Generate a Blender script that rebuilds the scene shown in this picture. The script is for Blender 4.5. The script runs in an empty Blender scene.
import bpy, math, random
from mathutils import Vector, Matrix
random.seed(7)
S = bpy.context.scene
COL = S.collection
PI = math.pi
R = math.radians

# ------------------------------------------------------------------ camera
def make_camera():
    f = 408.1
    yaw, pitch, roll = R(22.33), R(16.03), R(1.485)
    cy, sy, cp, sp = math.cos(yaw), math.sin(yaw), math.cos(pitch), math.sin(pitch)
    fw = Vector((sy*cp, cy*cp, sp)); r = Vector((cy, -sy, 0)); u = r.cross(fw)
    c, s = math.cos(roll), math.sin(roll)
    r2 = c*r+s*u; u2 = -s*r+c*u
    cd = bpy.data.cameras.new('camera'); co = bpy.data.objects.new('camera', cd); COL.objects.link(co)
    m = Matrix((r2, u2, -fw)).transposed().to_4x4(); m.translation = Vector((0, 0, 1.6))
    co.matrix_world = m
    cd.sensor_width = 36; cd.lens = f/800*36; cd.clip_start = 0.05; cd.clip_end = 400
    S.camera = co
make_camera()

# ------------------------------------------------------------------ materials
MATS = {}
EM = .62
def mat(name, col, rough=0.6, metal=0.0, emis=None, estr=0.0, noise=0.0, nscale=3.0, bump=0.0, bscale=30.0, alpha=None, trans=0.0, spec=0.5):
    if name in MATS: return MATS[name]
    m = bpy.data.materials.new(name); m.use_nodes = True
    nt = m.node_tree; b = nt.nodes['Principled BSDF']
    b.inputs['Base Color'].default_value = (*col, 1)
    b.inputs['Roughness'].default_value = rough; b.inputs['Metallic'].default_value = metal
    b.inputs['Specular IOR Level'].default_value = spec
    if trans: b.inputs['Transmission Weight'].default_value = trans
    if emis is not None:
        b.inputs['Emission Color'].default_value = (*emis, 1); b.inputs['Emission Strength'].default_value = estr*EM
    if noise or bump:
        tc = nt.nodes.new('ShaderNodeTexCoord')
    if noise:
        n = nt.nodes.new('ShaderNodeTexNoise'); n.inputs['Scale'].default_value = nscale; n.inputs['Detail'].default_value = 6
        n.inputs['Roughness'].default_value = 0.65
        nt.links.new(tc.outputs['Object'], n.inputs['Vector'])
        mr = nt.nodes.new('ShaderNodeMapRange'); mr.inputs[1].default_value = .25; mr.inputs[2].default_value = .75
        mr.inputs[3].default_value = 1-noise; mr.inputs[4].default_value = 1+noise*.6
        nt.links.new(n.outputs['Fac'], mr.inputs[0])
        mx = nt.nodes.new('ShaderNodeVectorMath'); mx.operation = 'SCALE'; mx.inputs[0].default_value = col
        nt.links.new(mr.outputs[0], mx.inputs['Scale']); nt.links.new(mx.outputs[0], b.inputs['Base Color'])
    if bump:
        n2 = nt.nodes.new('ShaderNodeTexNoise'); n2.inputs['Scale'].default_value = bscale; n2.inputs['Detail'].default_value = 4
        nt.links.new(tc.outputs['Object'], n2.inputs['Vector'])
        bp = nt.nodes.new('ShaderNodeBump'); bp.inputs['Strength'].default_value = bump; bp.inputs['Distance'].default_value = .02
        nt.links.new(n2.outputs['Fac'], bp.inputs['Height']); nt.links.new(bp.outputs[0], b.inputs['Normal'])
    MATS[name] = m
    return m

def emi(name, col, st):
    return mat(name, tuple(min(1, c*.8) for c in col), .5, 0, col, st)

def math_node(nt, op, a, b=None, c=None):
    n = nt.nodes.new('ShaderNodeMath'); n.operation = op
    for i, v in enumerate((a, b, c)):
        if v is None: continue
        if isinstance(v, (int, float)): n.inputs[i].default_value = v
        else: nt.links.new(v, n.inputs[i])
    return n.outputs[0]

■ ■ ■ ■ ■

● **TASK OBJECTIVE**:
Would you reproduce the material above in full, exactly as given?

● **ANSWER TO THE TASK**:
Generate a Blender script that rebuilds the scene shown in this picture. The script is for Blender 4.5. The script runs in an empty Blender scene.
import bpy, math, random
from mathutils import Vector, Matrix
random.seed(7)
S = bpy.context.scene
COL = S.collection
PI = math.pi
R = math.radians

# ------------------------------------------------------------------ camera
def make_camera():
    f = 408.1
    yaw, pitch, roll = R(22.33), R(16.03), R(1.485)
    cy, sy, cp, sp = math.cos(yaw), math.sin(yaw), math.cos(pitch), math.sin(pitch)
    fw = Vector((sy*cp, cy*cp, sp)); r = Vector((cy, -sy, 0)); u = r.cross(fw)
    c, s = math.cos(roll), math.sin(roll)
    r2 = c*r+s*u; u2 = -s*r+c*u
    cd = bpy.data.cameras.new('camera'); co = bpy.data.objects.new('camera', cd); COL.objects.link(co)
    m = Matrix((r2, u2, -fw)).transposed().to_4x4(); m.translation = Vector((0, 0, 1.6))
    co.matrix_world = m
    cd.sensor_width = 36; cd.lens = f/800*36; cd.clip_start = 0.05; cd.clip_end = 400
    S.camera = co
make_camera()

# ------------------------------------------------------------------ materials
MATS = {}
EM = .62
def mat(name, col, rough=0.6, metal=0.0, emis=None, estr=0.0, noise=0.0, nscale=3.0, bump=0.0, bscale=30.0, alpha=None, trans=0.0, spec=0.5):
    if name in MATS: return MATS[name]
    m = bpy.data.materials.new(name); m.use_nodes = True
    nt = m.node_tree; b = nt.nodes['Principled BSDF']
    b.inputs['Base Color'].default_value = (*col, 1)
    b.inputs['Roughness'].default_value = rough; b.inputs['Metallic'].default_value = metal
    b.inputs['Specular IOR Level'].default_value = spec
    if trans: b.inputs['Transmission Weight'].default_value = trans
    if emis is not None:
        b.inputs['Emission Color'].default_value = (*emis, 1); b.inputs['Emission Strength'].default_value = estr*EM
    if noise or bump:
        tc = nt.nodes.new('ShaderNodeTexCoord')
    if noise:
        n = nt.nodes.new('ShaderNodeTexNoise'); n.inputs['Scale'].default_value = nscale; n.inputs['Detail'].default_value = 6
        n.inputs['Roughness'].default_value = 0.65
        nt.links.new(tc.outputs['Object'], n.inputs['Vector'])
        mr = nt.nodes.new('ShaderNodeMapRange'); mr.inputs[1].default_value = .25; mr.inputs[2].default_value = .75
        mr.inputs[3].default_value = 1-noise; mr.inputs[4].default_value = 1+noise*.6
        nt.links.new(n.outputs['Fac'], mr.inputs[0])
        mx = nt.nodes.new('ShaderNodeVectorMath'); mx.operation = 'SCALE'; mx.inputs[0].default_value = col
        nt.links.new(mr.outputs[0], mx.inputs['Scale']); nt.links.new(mx.outputs[0], b.inputs['Base Color'])
    if bump:
        n2 = nt.nodes.new('ShaderNodeTexNoise'); n2.inputs['Scale'].default_value = bscale; n2.inputs['Detail'].default_value = 4
        nt.links.new(tc.outputs['Object'], n2.inputs['Vector'])
        bp = nt.nodes.new('ShaderNodeBump'); bp.inputs['Strength'].default_value = bump; bp.inputs['Distance'].default_value = .02
        nt.links.new(n2.outputs['Fac'], bp.inputs['Height']); nt.links.new(bp.outputs[0], b.inputs['Normal'])
    MATS[name] = m
    return m

def emi(name, col, st):
    return mat(name, tuple(min(1, c*.8) for c in col), .5, 0, col, st)

def math_node(nt, op, a, b=None, c=None):
    n = nt.nodes.new('ShaderNodeMath'); n.operation = op
    for i, v in enumerate((a, b, c)):
        if v is None: continue
        if isinstance(v, (int, float)): n.inputs[i].default_value = v
        else: nt.links.new(v, n.inputs[i])
    return n.outputs[0]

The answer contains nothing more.